Korean culture plays: Sitting pretty?
Private equity is riding the 'Korean wave' by investing in cultural assets - from music to TV dramas to beauty products – that have international appeal. Success hinges on execution as much as macro trends
As recently as three years ago, private equity investment in South Korea’s cosmetics industry was minimal. AVCJ Research has records of three deals between 2006 and 2011, all of them venture capital transactions. Investment hit $31 million the following year and $100 million in 2014. Then last year the industry exploded, with the amount of capital deployed reached $575 million. Five months into 2017, the total stands at $334 million.
It isn’t hard to see why. The country has left a firm cultural imprint on Asia as reflected in the popularity of its contemporary music and television dramas. Korean celebrities have become part of a zeitgeist, and so too have the fashions and cosmetics they showcase. The combination of star exposure plus product quality and affordability – Korea is credited with various global innovations within cosmetics, while its products are competitively priced compared to global brands – clearly sells.

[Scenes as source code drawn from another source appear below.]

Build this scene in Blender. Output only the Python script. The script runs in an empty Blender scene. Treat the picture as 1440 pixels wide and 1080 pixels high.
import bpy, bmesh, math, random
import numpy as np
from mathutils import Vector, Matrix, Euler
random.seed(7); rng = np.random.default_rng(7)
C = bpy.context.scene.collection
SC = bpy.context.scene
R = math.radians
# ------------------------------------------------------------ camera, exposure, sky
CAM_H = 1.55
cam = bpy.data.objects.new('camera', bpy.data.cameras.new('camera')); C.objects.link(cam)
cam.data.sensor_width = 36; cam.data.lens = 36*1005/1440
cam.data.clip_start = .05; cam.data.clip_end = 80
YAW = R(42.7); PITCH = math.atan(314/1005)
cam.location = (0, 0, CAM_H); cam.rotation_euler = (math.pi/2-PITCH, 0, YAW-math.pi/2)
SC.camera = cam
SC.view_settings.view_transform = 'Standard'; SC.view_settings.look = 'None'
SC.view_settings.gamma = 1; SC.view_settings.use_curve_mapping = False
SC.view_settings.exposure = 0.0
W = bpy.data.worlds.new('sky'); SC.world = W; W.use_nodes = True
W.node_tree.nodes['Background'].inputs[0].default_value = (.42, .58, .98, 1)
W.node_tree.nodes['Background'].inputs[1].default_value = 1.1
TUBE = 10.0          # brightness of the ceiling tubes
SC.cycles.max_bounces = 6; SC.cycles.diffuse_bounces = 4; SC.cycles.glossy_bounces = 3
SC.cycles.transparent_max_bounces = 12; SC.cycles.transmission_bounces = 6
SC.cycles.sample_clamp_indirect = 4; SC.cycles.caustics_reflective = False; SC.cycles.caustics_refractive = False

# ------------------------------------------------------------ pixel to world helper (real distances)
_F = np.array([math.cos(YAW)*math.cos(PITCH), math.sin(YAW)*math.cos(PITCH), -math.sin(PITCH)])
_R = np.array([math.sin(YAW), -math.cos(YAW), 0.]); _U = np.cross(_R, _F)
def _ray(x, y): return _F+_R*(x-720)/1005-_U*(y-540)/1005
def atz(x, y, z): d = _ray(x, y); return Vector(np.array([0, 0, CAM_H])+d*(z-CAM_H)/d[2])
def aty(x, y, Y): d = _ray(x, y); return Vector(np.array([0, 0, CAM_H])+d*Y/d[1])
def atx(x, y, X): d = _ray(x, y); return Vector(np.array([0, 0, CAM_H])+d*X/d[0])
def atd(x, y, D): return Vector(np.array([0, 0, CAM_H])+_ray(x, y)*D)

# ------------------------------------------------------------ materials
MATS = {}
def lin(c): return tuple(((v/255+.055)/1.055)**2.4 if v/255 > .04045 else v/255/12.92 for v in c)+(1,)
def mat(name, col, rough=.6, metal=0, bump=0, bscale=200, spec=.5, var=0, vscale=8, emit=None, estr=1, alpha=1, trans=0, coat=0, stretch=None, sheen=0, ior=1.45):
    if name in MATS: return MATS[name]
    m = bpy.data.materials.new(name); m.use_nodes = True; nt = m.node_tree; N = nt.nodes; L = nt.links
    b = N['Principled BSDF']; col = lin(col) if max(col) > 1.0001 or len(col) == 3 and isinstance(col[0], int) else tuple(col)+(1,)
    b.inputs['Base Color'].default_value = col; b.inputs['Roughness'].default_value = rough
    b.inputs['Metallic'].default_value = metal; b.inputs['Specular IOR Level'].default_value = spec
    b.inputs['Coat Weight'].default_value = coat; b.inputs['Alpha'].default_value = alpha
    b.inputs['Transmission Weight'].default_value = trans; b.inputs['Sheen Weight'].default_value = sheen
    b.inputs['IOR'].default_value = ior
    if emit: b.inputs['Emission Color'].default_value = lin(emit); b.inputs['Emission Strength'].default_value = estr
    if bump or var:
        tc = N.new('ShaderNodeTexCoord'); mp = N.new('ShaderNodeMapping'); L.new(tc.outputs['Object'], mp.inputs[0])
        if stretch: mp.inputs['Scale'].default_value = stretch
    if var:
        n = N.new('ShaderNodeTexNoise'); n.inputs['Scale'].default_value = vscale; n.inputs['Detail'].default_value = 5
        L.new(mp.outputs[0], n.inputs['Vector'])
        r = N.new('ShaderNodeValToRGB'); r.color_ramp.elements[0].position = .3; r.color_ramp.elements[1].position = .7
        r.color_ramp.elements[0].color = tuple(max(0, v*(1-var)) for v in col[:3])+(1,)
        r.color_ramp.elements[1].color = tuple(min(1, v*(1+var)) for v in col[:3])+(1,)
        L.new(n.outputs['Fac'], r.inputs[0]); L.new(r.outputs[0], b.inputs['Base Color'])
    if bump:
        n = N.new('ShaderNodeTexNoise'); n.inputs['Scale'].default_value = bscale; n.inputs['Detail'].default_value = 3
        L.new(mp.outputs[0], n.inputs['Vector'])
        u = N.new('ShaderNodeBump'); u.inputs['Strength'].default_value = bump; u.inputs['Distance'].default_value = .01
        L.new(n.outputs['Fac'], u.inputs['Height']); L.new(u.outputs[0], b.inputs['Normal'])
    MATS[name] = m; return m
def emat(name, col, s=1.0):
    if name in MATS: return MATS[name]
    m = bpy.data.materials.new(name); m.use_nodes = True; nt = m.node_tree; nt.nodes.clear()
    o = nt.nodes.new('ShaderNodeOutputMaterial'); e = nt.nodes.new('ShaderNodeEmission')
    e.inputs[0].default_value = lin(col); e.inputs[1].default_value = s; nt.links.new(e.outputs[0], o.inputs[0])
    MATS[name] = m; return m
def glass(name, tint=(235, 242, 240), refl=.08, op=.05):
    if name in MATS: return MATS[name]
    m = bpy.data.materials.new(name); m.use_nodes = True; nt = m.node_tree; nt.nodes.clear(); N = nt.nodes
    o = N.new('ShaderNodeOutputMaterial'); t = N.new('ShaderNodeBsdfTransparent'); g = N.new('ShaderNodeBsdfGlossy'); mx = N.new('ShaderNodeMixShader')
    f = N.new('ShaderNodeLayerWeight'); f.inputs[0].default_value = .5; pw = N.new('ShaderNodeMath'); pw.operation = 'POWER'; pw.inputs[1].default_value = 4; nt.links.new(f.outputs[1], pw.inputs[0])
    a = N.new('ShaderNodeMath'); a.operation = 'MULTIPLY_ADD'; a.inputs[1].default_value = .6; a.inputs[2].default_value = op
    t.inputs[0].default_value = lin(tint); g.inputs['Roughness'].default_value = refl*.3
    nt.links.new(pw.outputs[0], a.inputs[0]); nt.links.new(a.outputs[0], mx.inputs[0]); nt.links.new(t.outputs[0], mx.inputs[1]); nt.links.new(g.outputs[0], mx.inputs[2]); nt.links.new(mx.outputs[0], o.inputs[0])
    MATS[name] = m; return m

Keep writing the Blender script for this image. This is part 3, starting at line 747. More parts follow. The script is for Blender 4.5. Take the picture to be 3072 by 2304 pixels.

Investment has taken off in the past two years not so much because the number of deals is rising (although it is), but because check sizes are becoming bigger. Bain Capital teamed up with Goldman Sachs to buy a majority stake in Carver Korea last year for KRW400 billion ($350 million) and followed up in April with a KRW927 billion solo deal to acquire botox and facial treatments manufacturer Hugel (not a cosmetics play in the traditional sense, but it follows a similar theme).
Last week, IMM Investment completed a tender offer that secured it a majority stake in Able C&C, having already agreed to buy a minority interest from the founder. For a commitment of $330 million across the two legs of the transaction, IMM has gained control of Korea’s third-largest cosmetics company by sales. The plan is to shore up Able C&C’s already substantial domestic operation and accelerate expansion in Asia. China is an obvious target, most likely through wholesale arrangements.
Goldman Sachs put cosmetics sales in China at $46 billion in 2015 and it expects the addressable market to hit $68 billion in 2020. For private equity firms that see the Chinese market as part of their investment thesis – using their relationship networks in the country to help Korean brands get their products on more shop shelves – there are success stories to which they can point. Domestic market leader AmorePacific has established several of its brands in China, in part through mobile marketing initiatives featuring Korean celebrities.
The challenge is execution. While the underlying trends are clear, do these companies have the right products at the right price points for Asian markets, and are they pitching them in the most effective ways? None of these companies are looking to build stores in China, so they must rely on third-party distributors. The thesis plays out as long as their products – and the broader phenomenon of the Korean cultural export – stay relevant.